→ **BRIEF**: Take the data below and copy exactly the lines starting at the one with "What Blender Python" and finishing at the one with "COL = SC.collection", both included.

·····

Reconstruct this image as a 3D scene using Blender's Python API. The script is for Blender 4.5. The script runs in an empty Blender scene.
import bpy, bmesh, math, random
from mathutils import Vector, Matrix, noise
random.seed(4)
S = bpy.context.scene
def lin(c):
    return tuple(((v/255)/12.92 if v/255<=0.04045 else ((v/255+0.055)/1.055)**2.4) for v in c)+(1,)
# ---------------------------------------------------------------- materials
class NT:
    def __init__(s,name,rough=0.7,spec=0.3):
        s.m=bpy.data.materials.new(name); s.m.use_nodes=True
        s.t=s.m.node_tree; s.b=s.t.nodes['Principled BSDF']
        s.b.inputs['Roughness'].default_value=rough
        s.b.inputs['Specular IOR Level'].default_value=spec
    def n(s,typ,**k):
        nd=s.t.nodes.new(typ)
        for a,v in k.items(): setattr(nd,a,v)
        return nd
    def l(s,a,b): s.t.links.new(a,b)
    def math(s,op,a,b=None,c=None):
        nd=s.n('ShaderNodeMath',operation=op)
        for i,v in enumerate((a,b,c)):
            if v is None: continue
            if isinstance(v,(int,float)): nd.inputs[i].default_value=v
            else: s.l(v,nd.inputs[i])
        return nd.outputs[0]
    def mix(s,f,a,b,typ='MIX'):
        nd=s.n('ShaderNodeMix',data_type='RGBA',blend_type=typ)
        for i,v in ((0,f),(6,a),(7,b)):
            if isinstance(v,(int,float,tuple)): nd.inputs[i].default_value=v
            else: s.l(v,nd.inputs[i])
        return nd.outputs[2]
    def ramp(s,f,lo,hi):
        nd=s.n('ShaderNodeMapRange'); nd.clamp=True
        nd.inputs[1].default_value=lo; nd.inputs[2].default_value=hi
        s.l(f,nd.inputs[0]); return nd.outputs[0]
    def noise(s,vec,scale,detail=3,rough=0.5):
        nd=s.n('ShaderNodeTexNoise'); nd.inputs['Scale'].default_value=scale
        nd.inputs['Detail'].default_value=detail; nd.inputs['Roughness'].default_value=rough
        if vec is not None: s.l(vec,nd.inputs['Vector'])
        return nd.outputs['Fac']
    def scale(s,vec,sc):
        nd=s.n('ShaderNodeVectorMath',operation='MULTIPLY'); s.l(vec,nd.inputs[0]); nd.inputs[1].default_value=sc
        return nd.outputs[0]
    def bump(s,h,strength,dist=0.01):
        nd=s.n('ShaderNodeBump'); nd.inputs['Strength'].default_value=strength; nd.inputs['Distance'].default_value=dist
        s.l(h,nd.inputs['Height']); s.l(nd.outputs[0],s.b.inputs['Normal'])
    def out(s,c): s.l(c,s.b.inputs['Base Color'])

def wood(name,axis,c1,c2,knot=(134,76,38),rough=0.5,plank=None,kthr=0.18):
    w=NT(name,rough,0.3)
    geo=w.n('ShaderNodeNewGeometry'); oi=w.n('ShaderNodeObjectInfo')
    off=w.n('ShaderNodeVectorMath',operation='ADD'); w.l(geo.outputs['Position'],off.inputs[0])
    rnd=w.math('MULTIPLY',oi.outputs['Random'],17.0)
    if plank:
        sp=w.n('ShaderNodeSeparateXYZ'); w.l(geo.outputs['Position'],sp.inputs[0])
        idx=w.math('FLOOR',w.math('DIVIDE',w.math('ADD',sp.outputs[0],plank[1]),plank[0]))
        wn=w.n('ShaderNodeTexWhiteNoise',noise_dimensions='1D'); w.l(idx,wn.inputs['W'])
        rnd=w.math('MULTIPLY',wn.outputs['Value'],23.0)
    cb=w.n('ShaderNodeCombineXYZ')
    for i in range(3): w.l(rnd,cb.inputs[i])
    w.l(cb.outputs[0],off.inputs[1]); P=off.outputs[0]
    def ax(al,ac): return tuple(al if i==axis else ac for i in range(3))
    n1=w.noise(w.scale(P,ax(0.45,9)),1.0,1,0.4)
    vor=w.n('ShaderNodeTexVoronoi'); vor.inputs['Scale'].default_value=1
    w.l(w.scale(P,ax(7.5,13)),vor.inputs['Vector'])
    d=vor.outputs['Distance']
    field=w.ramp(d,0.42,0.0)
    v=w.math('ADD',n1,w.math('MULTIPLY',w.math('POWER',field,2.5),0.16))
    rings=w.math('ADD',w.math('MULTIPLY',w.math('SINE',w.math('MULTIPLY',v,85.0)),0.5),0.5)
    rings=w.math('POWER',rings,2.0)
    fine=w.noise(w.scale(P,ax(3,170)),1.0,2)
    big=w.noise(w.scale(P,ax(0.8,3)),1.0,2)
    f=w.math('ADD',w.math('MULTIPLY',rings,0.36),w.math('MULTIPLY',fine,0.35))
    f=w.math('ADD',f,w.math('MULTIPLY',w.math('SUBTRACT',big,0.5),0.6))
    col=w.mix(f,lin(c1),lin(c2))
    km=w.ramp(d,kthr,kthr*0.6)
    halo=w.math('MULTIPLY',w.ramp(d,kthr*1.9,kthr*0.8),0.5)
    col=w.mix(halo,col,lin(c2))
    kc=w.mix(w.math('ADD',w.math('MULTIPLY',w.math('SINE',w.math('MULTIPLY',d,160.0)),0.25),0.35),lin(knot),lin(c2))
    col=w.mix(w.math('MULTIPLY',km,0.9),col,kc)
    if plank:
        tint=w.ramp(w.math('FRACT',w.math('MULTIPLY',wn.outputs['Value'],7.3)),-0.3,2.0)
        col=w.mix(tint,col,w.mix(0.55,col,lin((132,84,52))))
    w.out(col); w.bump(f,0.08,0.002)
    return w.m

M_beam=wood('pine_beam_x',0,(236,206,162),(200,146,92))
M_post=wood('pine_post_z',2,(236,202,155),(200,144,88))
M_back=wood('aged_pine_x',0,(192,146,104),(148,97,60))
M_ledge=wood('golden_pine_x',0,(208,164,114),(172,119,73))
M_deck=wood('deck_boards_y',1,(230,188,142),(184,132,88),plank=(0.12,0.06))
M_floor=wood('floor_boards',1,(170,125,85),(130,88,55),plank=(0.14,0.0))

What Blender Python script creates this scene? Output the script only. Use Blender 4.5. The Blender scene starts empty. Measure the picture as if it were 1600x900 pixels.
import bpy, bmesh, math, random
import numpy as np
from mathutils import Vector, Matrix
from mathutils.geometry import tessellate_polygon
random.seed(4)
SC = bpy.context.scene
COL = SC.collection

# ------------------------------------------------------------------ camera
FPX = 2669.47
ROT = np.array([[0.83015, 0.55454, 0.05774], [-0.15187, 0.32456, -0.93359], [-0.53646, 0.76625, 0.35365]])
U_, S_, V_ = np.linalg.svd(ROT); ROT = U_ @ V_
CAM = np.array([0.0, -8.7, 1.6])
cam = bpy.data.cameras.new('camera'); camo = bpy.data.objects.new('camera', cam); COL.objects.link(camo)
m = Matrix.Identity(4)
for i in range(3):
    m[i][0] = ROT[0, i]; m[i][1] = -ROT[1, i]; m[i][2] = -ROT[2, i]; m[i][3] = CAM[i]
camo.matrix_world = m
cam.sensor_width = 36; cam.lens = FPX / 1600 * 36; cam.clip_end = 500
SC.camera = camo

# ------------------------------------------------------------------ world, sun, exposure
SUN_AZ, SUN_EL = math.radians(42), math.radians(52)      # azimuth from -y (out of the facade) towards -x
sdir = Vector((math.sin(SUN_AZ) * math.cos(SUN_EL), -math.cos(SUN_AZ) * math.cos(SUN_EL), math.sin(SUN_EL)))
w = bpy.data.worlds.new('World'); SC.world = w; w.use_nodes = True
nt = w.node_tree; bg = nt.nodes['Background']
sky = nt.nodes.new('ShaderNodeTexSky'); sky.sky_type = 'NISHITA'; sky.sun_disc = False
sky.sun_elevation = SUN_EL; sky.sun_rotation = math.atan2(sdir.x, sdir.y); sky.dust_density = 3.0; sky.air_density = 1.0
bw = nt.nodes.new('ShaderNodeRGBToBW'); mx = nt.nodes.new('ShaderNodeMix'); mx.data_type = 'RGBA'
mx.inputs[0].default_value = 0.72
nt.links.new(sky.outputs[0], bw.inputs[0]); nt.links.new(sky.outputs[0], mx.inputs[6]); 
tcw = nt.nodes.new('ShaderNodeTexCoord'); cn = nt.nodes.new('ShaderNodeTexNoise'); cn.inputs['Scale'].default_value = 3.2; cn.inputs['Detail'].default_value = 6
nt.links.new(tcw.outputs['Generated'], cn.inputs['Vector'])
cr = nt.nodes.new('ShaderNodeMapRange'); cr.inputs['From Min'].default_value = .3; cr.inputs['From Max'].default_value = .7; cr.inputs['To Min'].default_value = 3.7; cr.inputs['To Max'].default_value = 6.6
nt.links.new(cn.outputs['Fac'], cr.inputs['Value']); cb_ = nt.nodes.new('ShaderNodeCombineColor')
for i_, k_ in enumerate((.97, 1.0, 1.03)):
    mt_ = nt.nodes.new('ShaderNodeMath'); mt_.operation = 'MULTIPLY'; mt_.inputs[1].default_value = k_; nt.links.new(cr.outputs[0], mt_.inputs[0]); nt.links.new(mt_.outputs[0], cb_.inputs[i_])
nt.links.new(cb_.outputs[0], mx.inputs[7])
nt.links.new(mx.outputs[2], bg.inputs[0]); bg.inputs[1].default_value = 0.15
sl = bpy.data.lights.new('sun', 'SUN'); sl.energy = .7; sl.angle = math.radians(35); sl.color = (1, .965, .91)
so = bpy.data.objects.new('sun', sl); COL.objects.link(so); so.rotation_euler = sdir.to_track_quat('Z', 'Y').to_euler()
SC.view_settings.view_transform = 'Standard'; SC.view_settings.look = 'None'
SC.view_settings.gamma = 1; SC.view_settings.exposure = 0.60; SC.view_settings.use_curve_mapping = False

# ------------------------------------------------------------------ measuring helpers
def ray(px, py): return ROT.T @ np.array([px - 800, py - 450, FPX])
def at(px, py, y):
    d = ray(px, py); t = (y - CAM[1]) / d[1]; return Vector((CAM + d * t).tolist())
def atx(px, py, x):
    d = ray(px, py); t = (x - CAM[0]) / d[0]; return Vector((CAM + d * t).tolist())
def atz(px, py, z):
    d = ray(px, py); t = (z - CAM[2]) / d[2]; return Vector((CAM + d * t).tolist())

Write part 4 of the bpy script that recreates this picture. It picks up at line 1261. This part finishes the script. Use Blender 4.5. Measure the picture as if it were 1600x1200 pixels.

·····

→ **EXERCISE OUTPUT**:
What Blender Python script creates this scene? Output the script only. Use Blender 4.5. The Blender scene starts empty. Measure the picture as if it were 1600x900 pixels.
import bpy, bmesh, math, random
import numpy as np
from mathutils import Vector, Matrix
from mathutils.geometry import tessellate_polygon
random.seed(4)
SC = bpy.context.scene
COL = SC.collection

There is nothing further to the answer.